[EXERCISE REQUIREMENTS] Can all of these lines be returned exactly?

[GIVEN DATA]
▼

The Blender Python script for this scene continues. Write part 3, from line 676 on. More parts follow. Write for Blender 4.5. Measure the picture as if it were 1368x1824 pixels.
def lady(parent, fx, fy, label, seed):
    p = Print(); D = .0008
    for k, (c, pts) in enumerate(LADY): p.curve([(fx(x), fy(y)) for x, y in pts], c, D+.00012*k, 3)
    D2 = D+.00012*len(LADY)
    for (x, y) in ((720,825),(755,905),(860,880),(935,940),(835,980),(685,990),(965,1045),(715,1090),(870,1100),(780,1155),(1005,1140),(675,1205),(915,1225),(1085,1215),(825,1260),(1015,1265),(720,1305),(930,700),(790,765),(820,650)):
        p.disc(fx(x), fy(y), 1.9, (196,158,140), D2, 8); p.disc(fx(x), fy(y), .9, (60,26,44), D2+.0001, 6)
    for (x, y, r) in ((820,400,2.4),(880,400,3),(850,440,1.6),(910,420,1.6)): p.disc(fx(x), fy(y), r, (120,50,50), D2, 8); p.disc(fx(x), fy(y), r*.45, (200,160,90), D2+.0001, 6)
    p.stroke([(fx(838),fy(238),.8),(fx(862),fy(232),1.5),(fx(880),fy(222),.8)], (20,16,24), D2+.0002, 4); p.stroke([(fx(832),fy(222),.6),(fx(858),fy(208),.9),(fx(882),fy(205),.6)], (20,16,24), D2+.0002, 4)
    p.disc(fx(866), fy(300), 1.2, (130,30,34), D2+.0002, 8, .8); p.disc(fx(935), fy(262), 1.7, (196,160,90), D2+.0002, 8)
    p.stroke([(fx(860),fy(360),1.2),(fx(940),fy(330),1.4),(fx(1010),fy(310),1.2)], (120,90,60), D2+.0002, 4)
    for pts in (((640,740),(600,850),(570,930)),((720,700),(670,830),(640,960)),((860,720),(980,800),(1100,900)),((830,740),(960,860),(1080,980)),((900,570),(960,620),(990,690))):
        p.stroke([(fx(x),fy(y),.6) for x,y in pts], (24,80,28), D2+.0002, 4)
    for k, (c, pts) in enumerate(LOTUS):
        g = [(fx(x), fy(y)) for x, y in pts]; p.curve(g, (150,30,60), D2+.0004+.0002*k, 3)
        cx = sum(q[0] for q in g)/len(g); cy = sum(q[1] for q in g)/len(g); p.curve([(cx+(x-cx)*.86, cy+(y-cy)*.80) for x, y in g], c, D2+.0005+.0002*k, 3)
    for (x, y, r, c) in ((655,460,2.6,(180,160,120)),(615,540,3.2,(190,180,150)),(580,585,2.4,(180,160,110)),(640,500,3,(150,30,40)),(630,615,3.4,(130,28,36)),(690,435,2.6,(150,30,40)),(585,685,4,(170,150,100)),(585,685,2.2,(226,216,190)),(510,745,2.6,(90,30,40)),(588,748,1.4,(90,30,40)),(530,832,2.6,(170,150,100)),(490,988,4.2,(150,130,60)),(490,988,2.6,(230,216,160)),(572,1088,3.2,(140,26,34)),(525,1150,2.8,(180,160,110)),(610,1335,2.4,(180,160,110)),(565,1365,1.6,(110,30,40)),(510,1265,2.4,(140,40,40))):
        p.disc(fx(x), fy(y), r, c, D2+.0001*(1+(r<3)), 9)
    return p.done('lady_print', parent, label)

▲

[REPLY]
The Blender Python script for this scene continues. Write part 3, from line 676 on. More parts follow. Write for Blender 4.5. Measure the picture as if it were 1368x1824 pixels.
def lady(parent, fx, fy, label, seed):
    p = Print(); D = .0008
    for k, (c, pts) in enumerate(LADY): p.curve([(fx(x), fy(y)) for x, y in pts], c, D+.00012*k, 3)
    D2 = D+.00012*len(LADY)
    for (x, y) in ((720,825),(755,905),(860,880),(935,940),(835,980),(685,990),(965,1045),(715,1090),(870,1100),(780,1155),(1005,1140),(675,1205),(915,1225),(1085,1215),(825,1260),(1015,1265),(720,1305),(930,700),(790,765),(820,650)):
        p.disc(fx(x), fy(y), 1.9, (196,158,140), D2, 8); p.disc(fx(x), fy(y), .9, (60,26,44), D2+.0001, 6)
    for (x, y, r) in ((820,400,2.4),(880,400,3),(850,440,1.6),(910,420,1.6)): p.disc(fx(x), fy(y), r, (120,50,50), D2, 8); p.disc(fx(x), fy(y), r*.45, (200,160,90), D2+.0001, 6)
    p.stroke([(fx(838),fy(238),.8),(fx(862),fy(232),1.5),(fx(880),fy(222),.8)], (20,16,24), D2+.0002, 4); p.stroke([(fx(832),fy(222),.6),(fx(858),fy(208),.9),(fx(882),fy(205),.6)], (20,16,24), D2+.0002, 4)
    p.disc(fx(866), fy(300), 1.2, (130,30,34), D2+.0002, 8, .8); p.disc(fx(935), fy(262), 1.7, (196,160,90), D2+.0002, 8)
    p.stroke([(fx(860),fy(360),1.2),(fx(940),fy(330),1.4),(fx(1010),fy(310),1.2)], (120,90,60), D2+.0002, 4)
    for pts in (((640,740),(600,850),(570,930)),((720,700),(670,830),(640,960)),((860,720),(980,800),(1100,900)),((830,740),(960,860),(1080,980)),((900,570),(960,620),(990,690))):
        p.stroke([(fx(x),fy(y),.6) for x,y in pts], (24,80,28), D2+.0002, 4)
    for k, (c, pts) in enumerate(LOTUS):
        g = [(fx(x), fy(y)) for x, y in pts]; p.curve(g, (150,30,60), D2+.0004+.0002*k, 3)
        cx = sum(q[0] for q in g)/len(g); cy = sum(q[1] for q in g)/len(g); p.curve([(cx+(x-cx)*.86, cy+(y-cy)*.80) for x, y in g], c, D2+.0005+.0002*k, 3)
    for (x, y, r, c) in ((655,460,2.6,(180,160,120)),(615,540,3.2,(190,180,150)),(580,585,2.4,(180,160,110)),(640,500,3,(150,30,40)),(630,615,3.4,(130,28,36)),(690,435,2.6,(150,30,40)),(585,685,4,(170,150,100)),(585,685,2.2,(226,216,190)),(510,745,2.6,(90,30,40)),(588,748,1.4,(90,30,40)),(530,832,2.6,(170,150,100)),(490,988,4.2,(150,130,60)),(490,988,2.6,(230,216,160)),(572,1088,3.2,(140,26,34)),(525,1150,2.8,(180,160,110)),(610,1335,2.4,(180,160,110)),(565,1365,1.6,(110,30,40)),(510,1265,2.4,(140,40,40))):
        p.disc(fx(x), fy(y), r, c, D2+.0001*(1+(r<3)), 9)
    return p.done('lady_print', parent, label)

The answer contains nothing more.